The company’s online revenues are currently at 3% of total revenue. Flanders plans to get that figure up to 10% quickly, with a goal of achieving $100 million of interactive revenue in three years. With advertising as the company’s primary revenue source, Flanders knows that by maintaining relevance in local print media, local online media will also flourish. The company already spends around $20 million on IT, not including its Internet efforts.

“We have URLs beyond our newspaper brands,” he said. “For example, in Colorado Springs, we have Coloradosprings.com. A lot of visitors to Colorado Springs don’t know the local newspaper, and when they search for Coloradosprings.com, there we are.”

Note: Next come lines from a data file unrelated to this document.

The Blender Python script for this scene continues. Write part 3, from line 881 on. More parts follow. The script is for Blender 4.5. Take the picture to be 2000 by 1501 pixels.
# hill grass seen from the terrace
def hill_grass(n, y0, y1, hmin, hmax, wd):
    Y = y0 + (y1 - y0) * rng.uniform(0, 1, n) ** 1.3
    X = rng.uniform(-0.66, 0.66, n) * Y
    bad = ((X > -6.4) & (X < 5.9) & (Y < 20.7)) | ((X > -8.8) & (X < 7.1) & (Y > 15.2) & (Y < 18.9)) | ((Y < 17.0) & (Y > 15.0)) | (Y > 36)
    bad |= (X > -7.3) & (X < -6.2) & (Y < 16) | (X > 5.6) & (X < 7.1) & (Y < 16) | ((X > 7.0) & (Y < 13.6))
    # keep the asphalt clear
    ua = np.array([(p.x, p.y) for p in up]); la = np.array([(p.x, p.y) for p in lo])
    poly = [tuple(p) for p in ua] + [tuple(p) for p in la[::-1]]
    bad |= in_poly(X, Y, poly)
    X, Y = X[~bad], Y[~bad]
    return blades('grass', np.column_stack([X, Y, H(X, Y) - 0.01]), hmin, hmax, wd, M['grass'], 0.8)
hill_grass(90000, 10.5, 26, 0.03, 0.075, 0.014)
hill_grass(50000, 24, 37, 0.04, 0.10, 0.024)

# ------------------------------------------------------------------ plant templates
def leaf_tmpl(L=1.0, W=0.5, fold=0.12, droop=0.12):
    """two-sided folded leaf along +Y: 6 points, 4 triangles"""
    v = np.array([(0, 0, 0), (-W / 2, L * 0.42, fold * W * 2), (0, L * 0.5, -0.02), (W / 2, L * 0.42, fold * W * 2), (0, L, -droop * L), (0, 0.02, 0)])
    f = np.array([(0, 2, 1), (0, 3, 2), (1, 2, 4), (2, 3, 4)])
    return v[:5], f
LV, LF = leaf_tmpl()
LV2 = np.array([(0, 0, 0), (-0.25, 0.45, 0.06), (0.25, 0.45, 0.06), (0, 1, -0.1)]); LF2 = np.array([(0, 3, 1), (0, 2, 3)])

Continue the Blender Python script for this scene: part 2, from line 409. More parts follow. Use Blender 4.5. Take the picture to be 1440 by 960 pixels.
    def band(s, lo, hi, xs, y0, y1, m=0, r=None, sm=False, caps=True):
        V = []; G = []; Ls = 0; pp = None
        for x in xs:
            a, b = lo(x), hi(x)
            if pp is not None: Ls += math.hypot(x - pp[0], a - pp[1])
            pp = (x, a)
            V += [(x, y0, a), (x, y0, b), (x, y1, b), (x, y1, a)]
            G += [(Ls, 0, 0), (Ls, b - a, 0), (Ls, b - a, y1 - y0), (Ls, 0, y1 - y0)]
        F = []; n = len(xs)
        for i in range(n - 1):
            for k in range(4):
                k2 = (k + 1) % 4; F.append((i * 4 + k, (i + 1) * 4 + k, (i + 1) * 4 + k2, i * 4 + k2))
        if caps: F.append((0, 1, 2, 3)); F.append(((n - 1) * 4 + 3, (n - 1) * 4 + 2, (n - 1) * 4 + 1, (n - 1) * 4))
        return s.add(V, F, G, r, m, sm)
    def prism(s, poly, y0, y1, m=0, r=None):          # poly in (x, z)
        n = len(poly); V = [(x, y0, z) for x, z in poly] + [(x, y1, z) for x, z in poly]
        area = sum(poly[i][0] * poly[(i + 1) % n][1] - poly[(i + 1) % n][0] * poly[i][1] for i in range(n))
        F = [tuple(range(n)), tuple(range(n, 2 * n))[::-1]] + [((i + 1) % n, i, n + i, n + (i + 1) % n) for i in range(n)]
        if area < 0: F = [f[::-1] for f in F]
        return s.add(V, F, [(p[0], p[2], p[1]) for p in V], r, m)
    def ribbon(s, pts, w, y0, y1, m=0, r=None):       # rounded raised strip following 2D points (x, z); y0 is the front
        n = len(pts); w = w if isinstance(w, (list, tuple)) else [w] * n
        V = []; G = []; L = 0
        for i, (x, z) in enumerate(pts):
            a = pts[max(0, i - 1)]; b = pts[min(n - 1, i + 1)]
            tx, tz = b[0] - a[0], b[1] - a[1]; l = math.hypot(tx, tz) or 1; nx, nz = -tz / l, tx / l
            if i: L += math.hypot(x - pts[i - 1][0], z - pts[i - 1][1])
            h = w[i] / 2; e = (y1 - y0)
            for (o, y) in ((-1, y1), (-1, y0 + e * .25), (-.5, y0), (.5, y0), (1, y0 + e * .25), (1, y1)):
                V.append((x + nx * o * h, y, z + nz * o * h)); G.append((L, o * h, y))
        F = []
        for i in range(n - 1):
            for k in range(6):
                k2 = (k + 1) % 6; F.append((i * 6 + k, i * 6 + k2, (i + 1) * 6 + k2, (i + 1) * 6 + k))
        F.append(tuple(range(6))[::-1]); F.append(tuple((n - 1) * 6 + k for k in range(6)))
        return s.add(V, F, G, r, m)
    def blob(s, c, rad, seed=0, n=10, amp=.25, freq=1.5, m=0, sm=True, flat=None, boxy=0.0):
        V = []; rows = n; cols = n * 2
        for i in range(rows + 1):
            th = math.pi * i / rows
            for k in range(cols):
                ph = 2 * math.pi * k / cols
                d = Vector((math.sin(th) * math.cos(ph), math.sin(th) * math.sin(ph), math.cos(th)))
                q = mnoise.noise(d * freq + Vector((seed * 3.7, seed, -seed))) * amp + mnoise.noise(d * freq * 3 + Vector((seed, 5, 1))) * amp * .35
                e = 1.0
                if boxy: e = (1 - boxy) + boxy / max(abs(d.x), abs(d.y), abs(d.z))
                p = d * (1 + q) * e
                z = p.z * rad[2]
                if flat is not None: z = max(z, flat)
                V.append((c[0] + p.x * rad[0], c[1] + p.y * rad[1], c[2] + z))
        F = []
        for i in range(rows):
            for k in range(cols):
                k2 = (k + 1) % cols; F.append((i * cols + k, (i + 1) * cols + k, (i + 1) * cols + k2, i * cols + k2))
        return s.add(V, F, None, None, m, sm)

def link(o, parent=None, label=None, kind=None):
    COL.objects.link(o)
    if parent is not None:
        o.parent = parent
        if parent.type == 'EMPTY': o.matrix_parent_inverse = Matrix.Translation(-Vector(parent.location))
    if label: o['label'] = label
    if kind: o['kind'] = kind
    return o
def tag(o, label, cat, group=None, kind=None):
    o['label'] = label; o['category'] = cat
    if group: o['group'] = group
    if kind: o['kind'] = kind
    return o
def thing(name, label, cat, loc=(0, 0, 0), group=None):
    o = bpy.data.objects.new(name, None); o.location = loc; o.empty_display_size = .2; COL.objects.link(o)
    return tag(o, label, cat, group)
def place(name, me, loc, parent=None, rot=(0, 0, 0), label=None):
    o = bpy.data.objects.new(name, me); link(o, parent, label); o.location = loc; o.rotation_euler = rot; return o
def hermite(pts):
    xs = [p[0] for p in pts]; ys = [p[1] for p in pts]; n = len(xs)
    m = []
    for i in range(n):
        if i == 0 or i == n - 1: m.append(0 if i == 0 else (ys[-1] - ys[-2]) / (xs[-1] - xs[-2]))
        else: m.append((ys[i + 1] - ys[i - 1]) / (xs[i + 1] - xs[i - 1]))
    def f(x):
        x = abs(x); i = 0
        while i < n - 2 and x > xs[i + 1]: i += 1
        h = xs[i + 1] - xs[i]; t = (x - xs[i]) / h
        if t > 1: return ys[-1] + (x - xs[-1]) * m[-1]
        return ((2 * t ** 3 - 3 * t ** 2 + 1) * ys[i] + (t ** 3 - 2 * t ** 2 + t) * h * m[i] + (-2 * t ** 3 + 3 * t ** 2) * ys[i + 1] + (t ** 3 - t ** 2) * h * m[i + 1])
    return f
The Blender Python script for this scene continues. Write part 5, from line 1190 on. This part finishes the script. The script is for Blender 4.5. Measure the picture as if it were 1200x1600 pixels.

The company is currently recruiting for a president of its interactive development. Flanders said he wants to bring someone in with a diversified media background to support Freedom’s efforts. “It will enable us to consolidate our efforts and leverage the scale we have as a billion-dollar company,” he said.

Rules and regulations
With such an enlightened point of view regarding company policy, it is interesting to hear Flanders’ views surrounding governmental regulations. With five CBS and three ABC affiliates to manage, Flanders has a definite opinion about federal regulation.

“I believe that the cross-ownership rules and the duopoly rules of the FCC are antiquated,” he said. “I believe that government should take a minimalist approach to restraint on trade and corporate activity. The free market is best at sorting out those issues.”

Although the First Amendment protects Freedom’s newspapers, its television stations are licensed by the FCC. There are many restrictions and requirements on programming choices, but Flanders said this is something they have learned to live with. As with most issues surrounding his business, he keeps a positive outlook.

“With so many other sources of news, information, and entertainment that you can acquire from home, those cross-ownership and duopoly rules need to be reevaluated,” he said. “They need to be careful and not to react precipitously, but the FCC appears to be headed in the right direction.” The same could be said for Freedom Communications.